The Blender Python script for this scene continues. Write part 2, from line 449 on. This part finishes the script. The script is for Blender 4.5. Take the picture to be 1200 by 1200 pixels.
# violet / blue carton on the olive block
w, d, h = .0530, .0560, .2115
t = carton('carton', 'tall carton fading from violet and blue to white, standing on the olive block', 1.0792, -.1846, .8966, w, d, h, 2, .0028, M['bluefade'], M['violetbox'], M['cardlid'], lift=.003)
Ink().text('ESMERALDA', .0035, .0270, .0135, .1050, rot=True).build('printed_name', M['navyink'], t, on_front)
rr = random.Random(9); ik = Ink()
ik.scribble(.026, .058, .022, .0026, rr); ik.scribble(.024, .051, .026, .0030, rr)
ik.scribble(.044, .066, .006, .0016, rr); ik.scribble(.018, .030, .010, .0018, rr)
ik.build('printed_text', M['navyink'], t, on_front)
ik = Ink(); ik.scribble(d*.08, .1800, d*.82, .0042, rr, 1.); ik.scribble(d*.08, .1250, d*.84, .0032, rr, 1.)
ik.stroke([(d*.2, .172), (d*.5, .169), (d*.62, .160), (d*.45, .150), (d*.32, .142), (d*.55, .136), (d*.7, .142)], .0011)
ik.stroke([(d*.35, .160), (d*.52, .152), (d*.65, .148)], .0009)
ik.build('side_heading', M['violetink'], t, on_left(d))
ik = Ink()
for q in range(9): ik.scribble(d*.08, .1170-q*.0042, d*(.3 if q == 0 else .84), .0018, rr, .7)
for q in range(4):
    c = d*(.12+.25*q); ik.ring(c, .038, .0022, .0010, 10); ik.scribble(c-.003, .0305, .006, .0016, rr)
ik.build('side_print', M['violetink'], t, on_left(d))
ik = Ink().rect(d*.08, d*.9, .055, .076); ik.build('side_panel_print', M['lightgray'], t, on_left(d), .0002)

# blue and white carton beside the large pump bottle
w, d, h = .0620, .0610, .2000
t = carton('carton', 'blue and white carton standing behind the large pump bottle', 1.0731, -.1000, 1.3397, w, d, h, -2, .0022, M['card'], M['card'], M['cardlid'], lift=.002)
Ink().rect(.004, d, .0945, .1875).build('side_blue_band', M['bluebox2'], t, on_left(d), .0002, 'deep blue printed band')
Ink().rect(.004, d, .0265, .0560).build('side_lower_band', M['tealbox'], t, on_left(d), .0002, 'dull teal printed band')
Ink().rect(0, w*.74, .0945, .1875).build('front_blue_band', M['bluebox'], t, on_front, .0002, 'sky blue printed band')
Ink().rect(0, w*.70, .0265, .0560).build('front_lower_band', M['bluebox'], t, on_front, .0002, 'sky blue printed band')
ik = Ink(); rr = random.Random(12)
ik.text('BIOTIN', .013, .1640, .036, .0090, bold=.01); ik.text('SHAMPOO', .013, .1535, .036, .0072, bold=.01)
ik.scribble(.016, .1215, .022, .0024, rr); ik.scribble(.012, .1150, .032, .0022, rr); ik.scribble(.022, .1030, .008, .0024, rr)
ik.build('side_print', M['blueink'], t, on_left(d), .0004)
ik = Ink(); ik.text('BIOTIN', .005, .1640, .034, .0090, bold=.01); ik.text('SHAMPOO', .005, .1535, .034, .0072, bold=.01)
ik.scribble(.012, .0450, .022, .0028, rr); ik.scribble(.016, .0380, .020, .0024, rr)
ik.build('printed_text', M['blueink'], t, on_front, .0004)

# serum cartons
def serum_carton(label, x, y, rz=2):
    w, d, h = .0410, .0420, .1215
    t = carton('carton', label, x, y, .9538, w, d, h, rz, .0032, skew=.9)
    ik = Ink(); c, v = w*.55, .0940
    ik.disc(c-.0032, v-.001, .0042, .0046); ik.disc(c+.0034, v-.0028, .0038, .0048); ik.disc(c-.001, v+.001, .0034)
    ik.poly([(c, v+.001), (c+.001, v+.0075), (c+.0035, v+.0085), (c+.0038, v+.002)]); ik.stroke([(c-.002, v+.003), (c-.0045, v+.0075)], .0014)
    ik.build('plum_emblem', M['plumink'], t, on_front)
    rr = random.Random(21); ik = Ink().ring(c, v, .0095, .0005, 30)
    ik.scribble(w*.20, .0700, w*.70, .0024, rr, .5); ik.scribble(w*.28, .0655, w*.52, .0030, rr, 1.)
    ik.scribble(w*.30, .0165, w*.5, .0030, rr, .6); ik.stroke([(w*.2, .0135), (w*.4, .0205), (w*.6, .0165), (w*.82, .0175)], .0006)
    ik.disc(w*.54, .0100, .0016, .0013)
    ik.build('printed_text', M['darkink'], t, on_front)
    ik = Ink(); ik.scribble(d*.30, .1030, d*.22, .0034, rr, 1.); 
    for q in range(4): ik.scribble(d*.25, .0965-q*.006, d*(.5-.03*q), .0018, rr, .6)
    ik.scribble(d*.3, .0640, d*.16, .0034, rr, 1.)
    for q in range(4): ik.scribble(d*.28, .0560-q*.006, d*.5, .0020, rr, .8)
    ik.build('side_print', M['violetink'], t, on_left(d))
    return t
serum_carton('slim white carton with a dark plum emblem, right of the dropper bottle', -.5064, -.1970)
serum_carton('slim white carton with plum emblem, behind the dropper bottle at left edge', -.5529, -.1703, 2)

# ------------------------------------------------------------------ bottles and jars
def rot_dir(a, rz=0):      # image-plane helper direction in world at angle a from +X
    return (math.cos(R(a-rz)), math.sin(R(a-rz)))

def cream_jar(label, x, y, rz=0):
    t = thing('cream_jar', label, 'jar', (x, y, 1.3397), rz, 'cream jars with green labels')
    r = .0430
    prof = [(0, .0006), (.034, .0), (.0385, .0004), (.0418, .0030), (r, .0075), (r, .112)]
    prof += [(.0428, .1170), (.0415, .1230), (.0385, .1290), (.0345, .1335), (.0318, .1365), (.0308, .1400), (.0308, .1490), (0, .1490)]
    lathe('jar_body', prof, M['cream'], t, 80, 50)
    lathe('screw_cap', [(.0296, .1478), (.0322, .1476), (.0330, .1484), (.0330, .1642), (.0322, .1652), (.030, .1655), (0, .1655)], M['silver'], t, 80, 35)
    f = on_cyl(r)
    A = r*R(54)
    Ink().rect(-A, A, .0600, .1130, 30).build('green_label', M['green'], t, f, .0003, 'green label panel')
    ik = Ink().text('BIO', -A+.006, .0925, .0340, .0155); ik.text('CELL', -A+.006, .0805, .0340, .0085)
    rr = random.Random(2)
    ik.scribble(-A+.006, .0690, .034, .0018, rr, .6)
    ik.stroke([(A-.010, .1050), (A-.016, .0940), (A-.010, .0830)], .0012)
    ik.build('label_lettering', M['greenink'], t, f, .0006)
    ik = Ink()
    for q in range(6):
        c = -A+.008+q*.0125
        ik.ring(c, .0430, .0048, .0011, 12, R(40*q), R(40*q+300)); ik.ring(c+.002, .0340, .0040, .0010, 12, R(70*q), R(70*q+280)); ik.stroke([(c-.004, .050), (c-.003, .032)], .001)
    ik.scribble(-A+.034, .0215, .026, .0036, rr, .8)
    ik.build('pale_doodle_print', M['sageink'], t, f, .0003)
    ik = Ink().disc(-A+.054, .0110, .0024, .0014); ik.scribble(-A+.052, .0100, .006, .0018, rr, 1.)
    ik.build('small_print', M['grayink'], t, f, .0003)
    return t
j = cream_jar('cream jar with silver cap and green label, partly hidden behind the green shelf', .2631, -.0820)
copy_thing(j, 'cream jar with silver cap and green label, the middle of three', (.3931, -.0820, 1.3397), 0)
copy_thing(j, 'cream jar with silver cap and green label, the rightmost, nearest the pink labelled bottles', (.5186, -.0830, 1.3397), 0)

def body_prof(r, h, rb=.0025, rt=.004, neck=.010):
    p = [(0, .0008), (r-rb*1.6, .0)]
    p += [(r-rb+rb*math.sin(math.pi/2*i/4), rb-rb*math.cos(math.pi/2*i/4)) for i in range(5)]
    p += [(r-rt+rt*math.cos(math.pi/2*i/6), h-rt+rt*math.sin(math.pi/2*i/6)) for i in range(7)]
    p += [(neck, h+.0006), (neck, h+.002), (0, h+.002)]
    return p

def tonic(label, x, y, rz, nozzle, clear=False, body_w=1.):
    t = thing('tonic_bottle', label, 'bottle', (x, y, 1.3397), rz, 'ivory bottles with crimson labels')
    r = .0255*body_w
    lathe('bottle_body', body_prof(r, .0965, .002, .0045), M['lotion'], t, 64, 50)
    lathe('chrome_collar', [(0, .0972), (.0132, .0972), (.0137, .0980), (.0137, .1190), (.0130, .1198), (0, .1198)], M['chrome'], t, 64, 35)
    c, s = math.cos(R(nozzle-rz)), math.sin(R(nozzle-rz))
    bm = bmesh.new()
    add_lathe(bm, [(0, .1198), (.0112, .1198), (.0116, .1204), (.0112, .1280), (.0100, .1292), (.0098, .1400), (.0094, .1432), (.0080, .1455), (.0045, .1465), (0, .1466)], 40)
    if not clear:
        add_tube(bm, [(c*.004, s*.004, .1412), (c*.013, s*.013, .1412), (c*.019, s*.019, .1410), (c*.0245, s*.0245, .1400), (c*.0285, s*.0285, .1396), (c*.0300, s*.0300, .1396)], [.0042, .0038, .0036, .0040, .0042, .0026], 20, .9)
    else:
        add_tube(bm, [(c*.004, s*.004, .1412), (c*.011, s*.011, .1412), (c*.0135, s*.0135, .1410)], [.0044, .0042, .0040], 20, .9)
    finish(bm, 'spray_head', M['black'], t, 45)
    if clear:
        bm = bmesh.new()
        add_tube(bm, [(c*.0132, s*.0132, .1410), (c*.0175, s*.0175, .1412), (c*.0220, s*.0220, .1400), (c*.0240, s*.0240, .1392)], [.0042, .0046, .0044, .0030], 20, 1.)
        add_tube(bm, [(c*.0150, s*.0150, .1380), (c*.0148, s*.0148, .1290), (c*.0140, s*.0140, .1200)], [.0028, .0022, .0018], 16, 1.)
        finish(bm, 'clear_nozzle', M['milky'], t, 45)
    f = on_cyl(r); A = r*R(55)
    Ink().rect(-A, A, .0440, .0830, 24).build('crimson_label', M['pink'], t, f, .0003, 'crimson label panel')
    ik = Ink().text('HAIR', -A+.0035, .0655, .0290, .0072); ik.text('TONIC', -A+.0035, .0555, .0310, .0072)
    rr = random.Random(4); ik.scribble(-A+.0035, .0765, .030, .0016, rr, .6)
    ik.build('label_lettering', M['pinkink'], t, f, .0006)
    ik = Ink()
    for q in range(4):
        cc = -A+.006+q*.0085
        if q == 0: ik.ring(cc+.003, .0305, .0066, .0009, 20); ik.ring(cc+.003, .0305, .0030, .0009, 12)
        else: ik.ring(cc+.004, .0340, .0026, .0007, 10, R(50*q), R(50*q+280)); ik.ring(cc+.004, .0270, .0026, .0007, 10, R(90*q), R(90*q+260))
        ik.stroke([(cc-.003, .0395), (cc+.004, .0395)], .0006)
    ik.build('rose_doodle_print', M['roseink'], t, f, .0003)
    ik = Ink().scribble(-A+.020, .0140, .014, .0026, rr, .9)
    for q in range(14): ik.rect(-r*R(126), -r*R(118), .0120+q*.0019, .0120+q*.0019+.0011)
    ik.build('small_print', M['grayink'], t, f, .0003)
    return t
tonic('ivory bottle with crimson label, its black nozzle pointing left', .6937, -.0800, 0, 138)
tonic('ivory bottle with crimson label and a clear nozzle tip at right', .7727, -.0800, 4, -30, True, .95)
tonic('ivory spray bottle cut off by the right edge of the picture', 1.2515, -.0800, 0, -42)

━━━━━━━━

Only the lines from the beginning of the material above through the line with "ik = Ink().rect(d*.08, d*.9, .055, .076);" are wanted; extract them exactly.

### Response to the exercise
The Blender Python script for this scene continues. Write part 2, from line 449 on. This part finishes the script. The script is for Blender 4.5. Take the picture to be 1200 by 1200 pixels.
# violet / blue carton on the olive block
w, d, h = .0530, .0560, .2115
t = carton('carton', 'tall carton fading from violet and blue to white, standing on the olive block', 1.0792, -.1846, .8966, w, d, h, 2, .0028, M['bluefade'], M['violetbox'], M['cardlid'], lift=.003)
Ink().text('ESMERALDA', .0035, .0270, .0135, .1050, rot=True).build('printed_name', M['navyink'], t, on_front)
rr = random.Random(9); ik = Ink()
ik.scribble(.026, .058, .022, .0026, rr); ik.scribble(.024, .051, .026, .0030, rr)
ik.scribble(.044, .066, .006, .0016, rr); ik.scribble(.018, .030, .010, .0018, rr)
ik.build('printed_text', M['navyink'], t, on_front)
ik = Ink(); ik.scribble(d*.08, .1800, d*.82, .0042, rr, 1.); ik.scribble(d*.08, .1250, d*.84, .0032, rr, 1.)
ik.stroke([(d*.2, .172), (d*.5, .169), (d*.62, .160), (d*.45, .150), (d*.32, .142), (d*.55, .136), (d*.7, .142)], .0011)
ik.stroke([(d*.35, .160), (d*.52, .152), (d*.65, .148)], .0009)
ik.build('side_heading', M['violetink'], t, on_left(d))
ik = Ink()
for q in range(9): ik.scribble(d*.08, .1170-q*.0042, d*(.3 if q == 0 else .84), .0018, rr, .7)
for q in range(4):
    c = d*(.12+.25*q); ik.ring(c, .038, .0022, .0010, 10); ik.scribble(c-.003, .0305, .006, .0016, rr)
ik.build('side_print', M['violetink'], t, on_left(d))
ik = Ink().rect(d*.08, d*.9, .055, .076); ik.build('side_panel_print', M['lightgray'], t, on_left(d), .0002)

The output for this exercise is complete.